TAPE: CUT 11, CARPENTER, :34
"Far right parties have done the best in places like Austria and France where the establishment conservative parties have been the least responsive and the most corrupt. And I think in many respects, this is a protest vote against conservative parties that are indistinguishable from their socialist, left of center opposition. If the conservative parties become more responsiblenot just on the crime and immigration issuesbut generally to favor policies that lead to economic growth, I think that is what is sadly lacking in a number of the European countries. And it feeds the discontent against immigrants."
NL: That view is echoed by the Brookings Institution's Ivo Daalder, who says that as established rightist parties gain support across the continent, they may turn to far-right parties for help in achieving a majority.
TAPE: CUT 12, DAALDER, :35
"The far right has come in or near power as supporters of center-right governments throughout much of Europe. In Italy, in Portugal, in Norway, in Denmark, they have either a seat in power or they are directly responsible for a parliamentary majority of the center right governments that are there.
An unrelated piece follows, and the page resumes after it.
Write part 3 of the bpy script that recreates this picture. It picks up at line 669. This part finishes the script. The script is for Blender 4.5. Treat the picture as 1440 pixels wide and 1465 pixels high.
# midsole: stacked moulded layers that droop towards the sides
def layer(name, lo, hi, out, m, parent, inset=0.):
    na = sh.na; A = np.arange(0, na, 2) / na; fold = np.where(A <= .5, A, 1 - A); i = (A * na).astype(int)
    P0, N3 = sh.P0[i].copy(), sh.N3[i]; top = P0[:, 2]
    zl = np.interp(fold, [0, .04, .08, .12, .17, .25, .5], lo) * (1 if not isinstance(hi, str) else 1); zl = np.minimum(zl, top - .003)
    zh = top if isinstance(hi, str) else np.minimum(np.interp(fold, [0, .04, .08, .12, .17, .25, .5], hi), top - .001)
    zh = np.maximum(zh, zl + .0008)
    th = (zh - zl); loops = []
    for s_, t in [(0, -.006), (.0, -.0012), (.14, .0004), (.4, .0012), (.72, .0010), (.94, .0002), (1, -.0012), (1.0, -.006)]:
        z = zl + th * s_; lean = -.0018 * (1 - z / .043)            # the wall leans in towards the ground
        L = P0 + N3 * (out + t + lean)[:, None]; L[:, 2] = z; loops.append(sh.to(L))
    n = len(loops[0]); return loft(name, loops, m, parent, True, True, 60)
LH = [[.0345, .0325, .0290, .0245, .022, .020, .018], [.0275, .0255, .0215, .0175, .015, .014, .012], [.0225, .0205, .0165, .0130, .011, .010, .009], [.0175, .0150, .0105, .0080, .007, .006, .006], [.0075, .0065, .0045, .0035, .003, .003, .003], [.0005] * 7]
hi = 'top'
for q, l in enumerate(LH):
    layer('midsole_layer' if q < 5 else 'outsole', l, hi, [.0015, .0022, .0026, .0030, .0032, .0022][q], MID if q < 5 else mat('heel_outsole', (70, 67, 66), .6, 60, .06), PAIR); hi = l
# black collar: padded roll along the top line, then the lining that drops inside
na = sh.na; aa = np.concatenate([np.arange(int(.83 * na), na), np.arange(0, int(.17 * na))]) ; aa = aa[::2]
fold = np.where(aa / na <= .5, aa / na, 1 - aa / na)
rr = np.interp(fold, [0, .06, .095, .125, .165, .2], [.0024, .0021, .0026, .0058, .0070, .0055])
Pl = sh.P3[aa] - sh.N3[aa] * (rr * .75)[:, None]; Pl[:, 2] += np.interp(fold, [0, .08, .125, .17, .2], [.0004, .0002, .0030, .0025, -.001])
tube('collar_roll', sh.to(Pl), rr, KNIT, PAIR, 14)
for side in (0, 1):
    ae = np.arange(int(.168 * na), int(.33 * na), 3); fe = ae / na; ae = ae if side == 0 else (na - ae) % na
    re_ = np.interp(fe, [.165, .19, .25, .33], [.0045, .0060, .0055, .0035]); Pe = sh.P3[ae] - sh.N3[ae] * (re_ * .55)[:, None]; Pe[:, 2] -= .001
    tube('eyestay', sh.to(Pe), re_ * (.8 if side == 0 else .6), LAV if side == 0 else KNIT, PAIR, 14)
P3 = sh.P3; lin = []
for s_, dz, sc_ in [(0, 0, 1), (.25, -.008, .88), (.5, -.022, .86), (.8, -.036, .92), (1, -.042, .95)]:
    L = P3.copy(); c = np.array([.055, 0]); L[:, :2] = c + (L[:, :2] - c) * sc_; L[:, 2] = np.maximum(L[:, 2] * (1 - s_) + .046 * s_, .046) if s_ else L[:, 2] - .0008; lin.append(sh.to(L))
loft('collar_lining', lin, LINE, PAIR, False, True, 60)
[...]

So you have a natural swing and because the center-right is starting to take over politically in Europe and needs support from somewhere, they look to the far right in order to sustain themselves in government."
NL: Opposition to globalization and the pressures to conform to rules and regulations of the European Union may have also been a factor in French voting and has been observed in other elections across the continent. Ted Galen Carpenter of the Cato Institute says voters are seeking a more decentralized approach to European integration and this view is not just affecting far-right parties but parties on the right in general.
TAPE: CUT 15, CARPENTER, :25
"There is some resentment against the high-handed and arbitrary policies of the European Union bureaucracy. And that's not reflected only in support for hard-right parties, but I think it's also reflected in support for dissident elements in some of the more establisihed conservative parties."
NL: So as Europeans go to the polls in legislative elections planned for this year, political observers may learn if the trend to the right is the one that is left at the end of the day, or the trend will shift back to the left, making it the right one for Europe.
For this edition of Dateline, I'm Neal Lavon in Washington.
MUSIC: THE ONE ON THE RIGHT IS ON THE LEFT, JOHNNY CASH TO TIME.